Jean Loup Amselle, (2008),
L’Occident décroché, Editeur Stock. De la critique postcoloniale, on retient surtout la remise en cause de l'universalité de la raison occidentale et celle de la prétention européenne à exporter les Lumières, la démocratie et les droits de l'Homme. Pour Jean-Loup Amselle, cette
opposition entre l'Ouest et le reste est simplificatrice: elle ignore les connections et les interférences réciproques, ne prend pas en compte des philosophies ou des pensées concurrentes de la pensée occidentale élaborées en Europe et, enfin, méconnaît les réflexions et les controverses venues d'Afrique, d'Asie et d'Amérique du Centre ou du Sud. Pour y voir clair, il a donc entrepris une vaste enquête à travers continents et théories, auteurs et institutions. Du renouveau d'une certaine pensée juive dans le sillage de Benny Lévy à l'indigénisation du mouvement zapatiste, en passant par la défense des savoirs endogènes africains ou l'affirmation d'une temporalité indienne spécifique, il analyse les divers 'décrochages' par rapport à l'Occident et les dangers qu'ils recèlent quand ils mettent en avant les principes essentialistes de cultures et de races. Chemin faisant, il revient aussi sur la figure tutélaire de Gramsci pour montrer combien l'hommage rituel dont celui-ci fait l'objet dans les études postcoloniales repose sur un usage infidèle de sa pensée.
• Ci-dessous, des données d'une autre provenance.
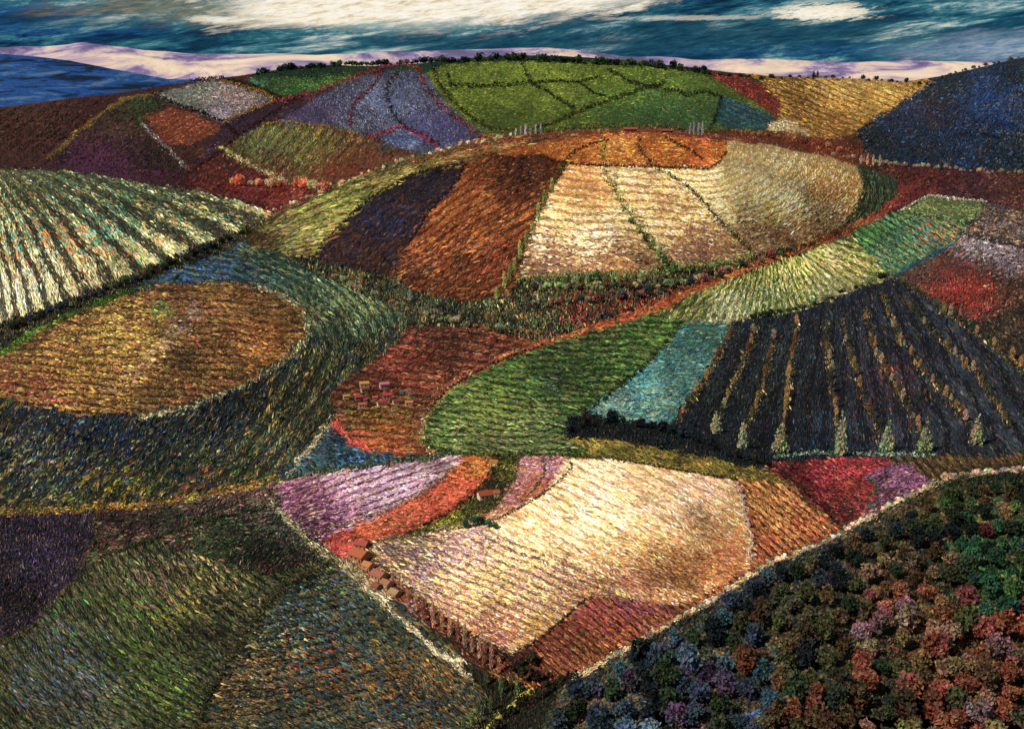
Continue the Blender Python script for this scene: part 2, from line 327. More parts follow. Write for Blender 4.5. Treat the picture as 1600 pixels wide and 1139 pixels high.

'L' Occident décroché': 'décroché', c'est à dire tombé de son piédestal, désaxé, flottant dans un bain idéologique, un éther démagogique. Sa vaste enquête sur les postcolonialismes impute en effet nos sombres perspectives d'avenir - puisque la reconnaissance de toutes les minorités n'a pas l'air pour demain - à tous les intellectuels à succès qui (...) joueraient à 'déconstruire l'Occident'.